In my case, my XH could allege Parental Alienation because the kids don't want to go to his house where there are no other children, no TV, nothing to do, and they are not cared for. The fact that XH CHOSE to live 45 miles away would not even enter his mind. The fact that he left his wife for another woman and his kids have feelings about that would not play into the scenario. Rather, he would latch onto Parental Alienation as a way to excuse his own behavior and lay more blame on me. There is no way he'd take blame himself.

It's really hard to parent thru a D. It's really hard to parent thru a spouse's MLC. The offending parent is sketchy, unreliable, a will 'o the wisp. This affects kids. And I also think we LBS parents make some mistakes in parenting. Often this comes when we hear that our X does This as a parent so we take the 180 position and do That. He takes them to Disney Land? We take them to the county fair. He buys them whatever they want at Best Buy? We make them scrub toilets.
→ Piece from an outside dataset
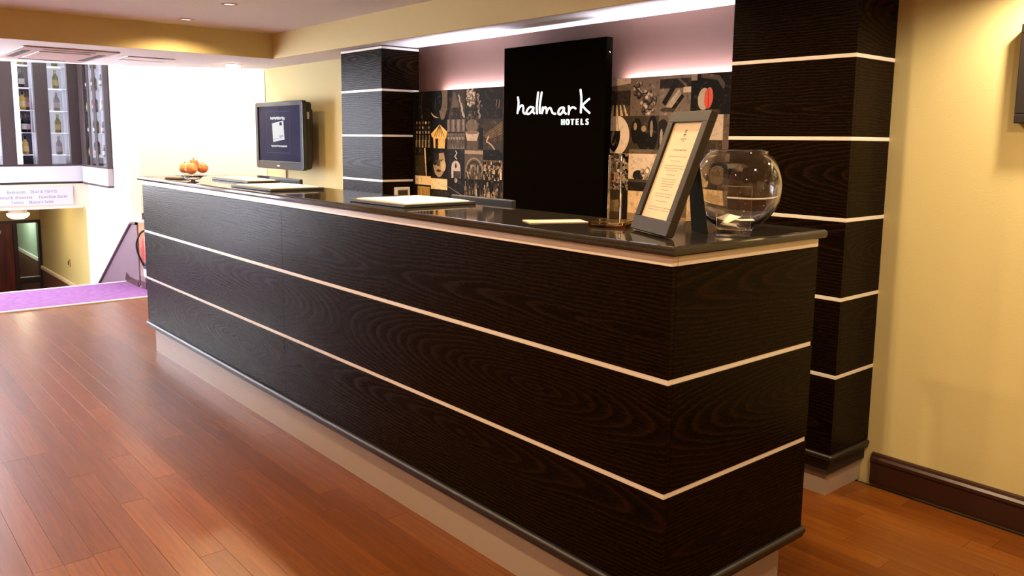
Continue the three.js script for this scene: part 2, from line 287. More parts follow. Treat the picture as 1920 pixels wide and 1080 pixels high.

We are just as much in the wrong as the LBS. We should parent the way WE want to parent, regardless of how the X is parenting. To parent in the affirmative, rather than in reaction to someone else's choices.

As I said to you before, Joe, we set the tone. When we choose to act in ways we can be proud of, we'll always be right. When we act in a certain way with our kids to make a point to our former spouse, we are acting from fear rather than love. We are using our kids, and that is unforgivable.